## INSTRUCTIONS TO FOLLOW
Copy out all of the material, matching it word for word.

## RAW DATA
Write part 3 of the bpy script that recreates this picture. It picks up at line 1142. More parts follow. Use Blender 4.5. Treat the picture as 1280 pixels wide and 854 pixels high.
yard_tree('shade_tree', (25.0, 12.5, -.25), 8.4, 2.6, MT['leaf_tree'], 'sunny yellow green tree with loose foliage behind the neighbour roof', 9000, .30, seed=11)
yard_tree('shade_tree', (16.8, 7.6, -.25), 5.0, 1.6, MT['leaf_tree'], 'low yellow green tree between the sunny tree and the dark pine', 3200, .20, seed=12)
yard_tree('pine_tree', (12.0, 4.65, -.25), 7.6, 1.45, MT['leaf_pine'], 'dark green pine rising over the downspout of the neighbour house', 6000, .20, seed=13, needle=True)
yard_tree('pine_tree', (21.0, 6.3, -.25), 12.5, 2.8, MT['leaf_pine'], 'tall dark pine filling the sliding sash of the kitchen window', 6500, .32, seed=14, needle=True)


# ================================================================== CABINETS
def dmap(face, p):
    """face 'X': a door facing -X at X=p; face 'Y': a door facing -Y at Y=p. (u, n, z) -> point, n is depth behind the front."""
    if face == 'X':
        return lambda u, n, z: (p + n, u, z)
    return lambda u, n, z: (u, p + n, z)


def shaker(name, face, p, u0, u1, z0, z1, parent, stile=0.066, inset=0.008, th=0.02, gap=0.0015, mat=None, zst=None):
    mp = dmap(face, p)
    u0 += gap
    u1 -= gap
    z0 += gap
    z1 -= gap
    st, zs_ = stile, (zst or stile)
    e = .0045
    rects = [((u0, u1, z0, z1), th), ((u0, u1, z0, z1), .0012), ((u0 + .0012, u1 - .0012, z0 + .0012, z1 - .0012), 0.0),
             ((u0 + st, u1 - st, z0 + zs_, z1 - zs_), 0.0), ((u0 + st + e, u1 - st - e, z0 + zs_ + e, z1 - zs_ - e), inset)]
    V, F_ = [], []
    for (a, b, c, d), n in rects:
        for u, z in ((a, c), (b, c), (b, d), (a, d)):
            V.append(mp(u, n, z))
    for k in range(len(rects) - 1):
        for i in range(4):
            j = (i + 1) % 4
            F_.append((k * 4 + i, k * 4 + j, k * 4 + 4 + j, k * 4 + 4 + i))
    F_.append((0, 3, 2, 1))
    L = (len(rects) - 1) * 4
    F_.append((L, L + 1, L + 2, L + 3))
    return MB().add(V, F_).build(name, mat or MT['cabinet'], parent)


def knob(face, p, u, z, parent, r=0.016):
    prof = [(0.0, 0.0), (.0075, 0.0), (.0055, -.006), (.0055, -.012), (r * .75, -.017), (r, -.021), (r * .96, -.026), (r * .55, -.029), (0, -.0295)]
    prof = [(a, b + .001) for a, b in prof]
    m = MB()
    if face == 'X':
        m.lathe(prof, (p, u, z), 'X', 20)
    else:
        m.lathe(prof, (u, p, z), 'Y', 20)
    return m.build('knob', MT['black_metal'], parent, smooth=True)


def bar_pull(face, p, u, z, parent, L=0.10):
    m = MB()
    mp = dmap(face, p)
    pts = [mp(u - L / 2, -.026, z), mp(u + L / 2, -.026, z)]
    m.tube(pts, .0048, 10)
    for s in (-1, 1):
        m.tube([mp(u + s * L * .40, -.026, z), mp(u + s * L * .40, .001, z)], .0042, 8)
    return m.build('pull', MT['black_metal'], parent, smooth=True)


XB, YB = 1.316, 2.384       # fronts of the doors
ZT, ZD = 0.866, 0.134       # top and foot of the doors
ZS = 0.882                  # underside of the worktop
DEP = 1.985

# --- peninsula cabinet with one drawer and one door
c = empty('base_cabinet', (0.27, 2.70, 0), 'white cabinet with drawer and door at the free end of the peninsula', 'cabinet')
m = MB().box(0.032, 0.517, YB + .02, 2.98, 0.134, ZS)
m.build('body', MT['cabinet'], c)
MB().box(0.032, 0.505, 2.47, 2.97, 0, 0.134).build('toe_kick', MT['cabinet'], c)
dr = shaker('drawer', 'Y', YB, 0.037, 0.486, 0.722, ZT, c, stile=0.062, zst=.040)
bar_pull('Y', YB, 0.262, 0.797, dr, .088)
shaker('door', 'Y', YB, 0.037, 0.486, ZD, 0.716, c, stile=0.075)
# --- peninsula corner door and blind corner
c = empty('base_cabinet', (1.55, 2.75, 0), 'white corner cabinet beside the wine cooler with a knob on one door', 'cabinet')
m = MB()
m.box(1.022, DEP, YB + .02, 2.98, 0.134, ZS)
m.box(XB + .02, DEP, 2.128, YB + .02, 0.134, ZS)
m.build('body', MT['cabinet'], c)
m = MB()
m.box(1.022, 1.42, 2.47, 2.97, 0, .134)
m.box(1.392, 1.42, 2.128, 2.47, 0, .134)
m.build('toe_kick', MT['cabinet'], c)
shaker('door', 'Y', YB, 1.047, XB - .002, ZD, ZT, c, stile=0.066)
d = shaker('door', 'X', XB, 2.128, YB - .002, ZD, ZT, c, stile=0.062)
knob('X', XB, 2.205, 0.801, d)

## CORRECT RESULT
Write part 3 of the bpy script that recreates this picture. It picks up at line 1142. More parts follow. Use Blender 4.5. Treat the picture as 1280 pixels wide and 854 pixels high.
yard_tree('shade_tree', (25.0, 12.5, -.25), 8.4, 2.6, MT['leaf_tree'], 'sunny yellow green tree with loose foliage behind the neighbour roof', 9000, .30, seed=11)
yard_tree('shade_tree', (16.8, 7.6, -.25), 5.0, 1.6, MT['leaf_tree'], 'low yellow green tree between the sunny tree and the dark pine', 3200, .20, seed=12)
yard_tree('pine_tree', (12.0, 4.65, -.25), 7.6, 1.45, MT['leaf_pine'], 'dark green pine rising over the downspout of the neighbour house', 6000, .20, seed=13, needle=True)
yard_tree('pine_tree', (21.0, 6.3, -.25), 12.5, 2.8, MT['leaf_pine'], 'tall dark pine filling the sliding sash of the kitchen window', 6500, .32, seed=14, needle=True)


# ================================================================== CABINETS
def dmap(face, p):
    """face 'X': a door facing -X at X=p; face 'Y': a door facing -Y at Y=p. (u, n, z) -> point, n is depth behind the front."""
    if face == 'X':
        return lambda u, n, z: (p + n, u, z)
    return lambda u, n, z: (u, p + n, z)


def shaker(name, face, p, u0, u1, z0, z1, parent, stile=0.066, inset=0.008, th=0.02, gap=0.0015, mat=None, zst=None):
    mp = dmap(face, p)
    u0 += gap
    u1 -= gap
    z0 += gap
    z1 -= gap
    st, zs_ = stile, (zst or stile)
    e = .0045
    rects = [((u0, u1, z0, z1), th), ((u0, u1, z0, z1), .0012), ((u0 + .0012, u1 - .0012, z0 + .0012, z1 - .0012), 0.0),
             ((u0 + st, u1 - st, z0 + zs_, z1 - zs_), 0.0), ((u0 + st + e, u1 - st - e, z0 + zs_ + e, z1 - zs_ - e), inset)]
    V, F_ = [], []
    for (a, b, c, d), n in rects:
        for u, z in ((a, c), (b, c), (b, d), (a, d)):
            V.append(mp(u, n, z))
    for k in range(len(rects) - 1):
        for i in range(4):
            j = (i + 1) % 4
            F_.append((k * 4 + i, k * 4 + j, k * 4 + 4 + j, k * 4 + 4 + i))
    F_.append((0, 3, 2, 1))
    L = (len(rects) - 1) * 4
    F_.append((L, L + 1, L + 2, L + 3))
    return MB().add(V, F_).build(name, mat or MT['cabinet'], parent)


def knob(face, p, u, z, parent, r=0.016):
    prof = [(0.0, 0.0), (.0075, 0.0), (.0055, -.006), (.0055, -.012), (r * .75, -.017), (r, -.021), (r * .96, -.026), (r * .55, -.029), (0, -.0295)]
    prof = [(a, b + .001) for a, b in prof]
    m = MB()
    if face == 'X':
        m.lathe(prof, (p, u, z), 'X', 20)
    else:
        m.lathe(prof, (u, p, z), 'Y', 20)
    return m.build('knob', MT['black_metal'], parent, smooth=True)


def bar_pull(face, p, u, z, parent, L=0.10):
    m = MB()
    mp = dmap(face, p)
    pts = [mp(u - L / 2, -.026, z), mp(u + L / 2, -.026, z)]
    m.tube(pts, .0048, 10)
    for s in (-1, 1):
        m.tube([mp(u + s * L * .40, -.026, z), mp(u + s * L * .40, .001, z)], .0042, 8)
    return m.build('pull', MT['black_metal'], parent, smooth=True)


XB, YB = 1.316, 2.384       # fronts of the doors
ZT, ZD = 0.866, 0.134       # top and foot of the doors
ZS = 0.882                  # underside of the worktop
DEP = 1.985

# --- peninsula cabinet with one drawer and one door
c = empty('base_cabinet', (0.27, 2.70, 0), 'white cabinet with drawer and door at the free end of the peninsula', 'cabinet')
m = MB().box(0.032, 0.517, YB + .02, 2.98, 0.134, ZS)
m.build('body', MT['cabinet'], c)
MB().box(0.032, 0.505, 2.47, 2.97, 0, 0.134).build('toe_kick', MT['cabinet'], c)
dr = shaker('drawer', 'Y', YB, 0.037, 0.486, 0.722, ZT, c, stile=0.062, zst=.040)
bar_pull('Y', YB, 0.262, 0.797, dr, .088)
shaker('door', 'Y', YB, 0.037, 0.486, ZD, 0.716, c, stile=0.075)
# --- peninsula corner door and blind corner
c = empty('base_cabinet', (1.55, 2.75, 0), 'white corner cabinet beside the wine cooler with a knob on one door', 'cabinet')
m = MB()
m.box(1.022, DEP, YB + .02, 2.98, 0.134, ZS)
m.box(XB + .02, DEP, 2.128, YB + .02, 0.134, ZS)
m.build('body', MT['cabinet'], c)
m = MB()
m.box(1.022, 1.42, 2.47, 2.97, 0, .134)
m.box(1.392, 1.42, 2.128, 2.47, 0, .134)
m.build('toe_kick', MT['cabinet'], c)
shaker('door', 'Y', YB, 1.047, XB - .002, ZD, ZT, c, stile=0.066)
d = shaker('door', 'X', XB, 2.128, YB - .002, ZD, ZT, c, stile=0.062)
knob('X', XB, 2.205, 0.801, d)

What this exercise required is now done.